T568B is the other widely used wiring standard for Ethernet cables. In this scheme, the individual wire colors are arranged as follows:

  1. White/Orange

  2. Orange

  3. White/Green

  4. Blue

  5. White/Blue

  6. Green

  7. White/Brown

  8. Brown

T568B has a slightly different arrangement compared to T568A, but it’s equally valid. In this standard, pins 1 and 2 on the RJ-45 connector correspond to the white/orange and orange wires, while pins 3 and 6 correspond to the white/green and green wires.

The choice between T568A and T568B largely depends on the networking environment and the conventions followed by a particular organization or region. It’s crucial to maintain consistency within a network, using one standard consistently throughout to ensure proper connectivity. If you mix wiring standards within a network, you can run into issues where devices don’t communicate effectively due to crossed or mismatched connections.

For example, in the United States, T568B is more commonly used in residential and commercial installations, while T568A is often used in some European countries. In practice, either standard can work effectively as long as it’s used consistently across all cables in a given network.

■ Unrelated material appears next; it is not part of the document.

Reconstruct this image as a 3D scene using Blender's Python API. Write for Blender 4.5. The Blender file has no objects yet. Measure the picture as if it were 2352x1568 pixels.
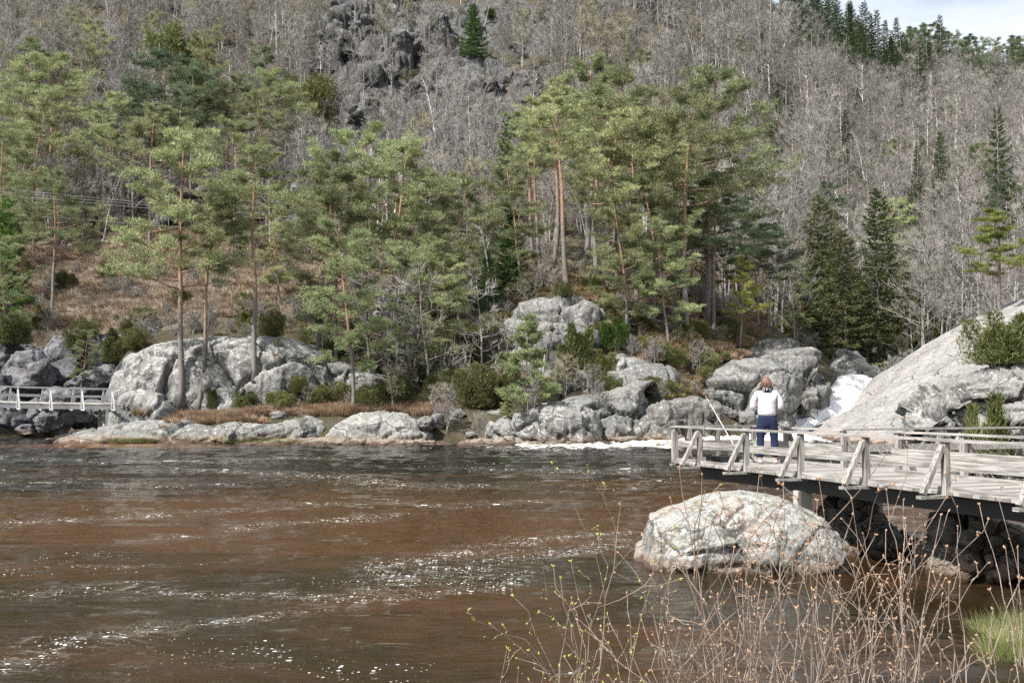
import bpy, math, random
import numpy as np
from mathutils import Vector, Matrix, noise
from mathutils.bvhtree import BVHTree

# ------------------------------------------------------------------ camera, light, exposure
S = bpy.context.scene
F = 2400.0            # focal length in units of a 2352 px wide picture
HW = 2.6              # camera height above the water
PITCH = math.atan(134.0 / F)
cam_d = bpy.data.cameras.new("camera"); cam = bpy.data.objects.new("camera", cam_d)
S.collection.objects.link(cam); S.camera = cam
cam.location = (0, 0, HW); cam.rotation_euler = (math.pi / 2 + PITCH, 0, 0)
cam_d.sensor_width = 36.0; cam_d.lens = 36.0 * F / 2352.0
cam_d.clip_start = 0.1; cam_d.clip_end = 3000

SUN_AZ, SUN_EL = math.radians(43), math.radians(50)     # from the left, a little behind the camera
sv = Vector((-math.cos(SUN_AZ) * math.cos(SUN_EL), -math.sin(SUN_AZ) * math.cos(SUN_EL), math.sin(SUN_EL)))
sun_d = bpy.data.lights.new("sun", 'SUN'); sun_d.energy = 5.0; sun_d.angle = math.radians(0.53); sun_d.color = (1.0, 0.972, 0.93)
sun = bpy.data.objects.new("sun", sun_d); S.collection.objects.link(sun)
sun.rotation_euler = (-sv).to_track_quat('-Z', 'Y').to_euler()
sun.location = (0, 0, 100)

W = bpy.data.worlds.new("World"); S.world = W; W.use_nodes = True
nt = W.node_tree; nt.nodes.clear()
out = nt.nodes.new('ShaderNodeOutputWorld'); bg = nt.nodes.new('ShaderNodeBackground')
sky = nt.nodes.new('ShaderNodeTexSky'); sky.sky_type = 'NISHITA'; sky.sun_disc = False
sky.sun_elevation = SUN_EL; sky.sun_rotation = math.atan2(sv.x, sv.y); sky.air_density = 1.0; sky.dust_density = 2.0
tc = nt.nodes.new('ShaderNodeTexCoord'); mp = nt.nodes.new('ShaderNodeMapping'); mp.inputs['Scale'].default_value = (1.2, 1.2, 4.5)
cn = nt.nodes.new('ShaderNodeTexNoise'); cn.inputs['Scale'].default_value = 2.1; cn.inputs['Detail'].default_value = 6; cn.inputs['Roughness'].default_value = 0.55
cr = nt.nodes.new('ShaderNodeValToRGB'); cr.color_ramp.elements[0].position = 0.36; cr.color_ramp.elements[1].position = 0.62
cr.color_ramp.elements[0].color = (.15, .15, .15, 1); cr.color_ramp.elements[1].color = (.9, .9, .9, 1)
mx = nt.nodes.new('ShaderNodeMix'); mx.data_type = 'RGBA'; mx.inputs['B'].default_value = (8.0, 8.4, 8.9, 1)
nt.links.new(tc.outputs['Generated'], mp.inputs['Vector']); nt.links.new(mp.outputs[0], cn.inputs['Vector'])
nt.links.new(cn.outputs['Fac'], cr.inputs['Fac']); nt.links.new(cr.outputs['Color'], mx.inputs['Factor'])
nt.links.new(sky.outputs[0], mx.inputs['A']); nt.links.new(mx.outputs['Result'], bg.inputs['Color'])
bg.inputs['Strength'].default_value = 0.08
nt.links.new(bg.outputs[0], out.inputs['Surface'])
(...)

While it may not be the most interesting topic, understanding and correctly implementing T568A or T568B wiring standards is a fundamental skill for network technicians and IT professionals. It ensures that Ethernet cables are terminated correctly, allowing for reliable data transmission and network connectivity. Whether you’re setting up a new network or troubleshooting connectivity issues, familiarity with these standards is essential.

Final words#

In this article we looked at some of the most common types of network cable – there are of course others which we haven’t mentioned, but this list currently covers the types you’re most likely to meet in the field. Each cable has distinct characteristics and use cases, making them suitable for various networking scenarios. Understanding these differences and knowing when to use specific cable types is essential for building efficient and reliable network infrastructures.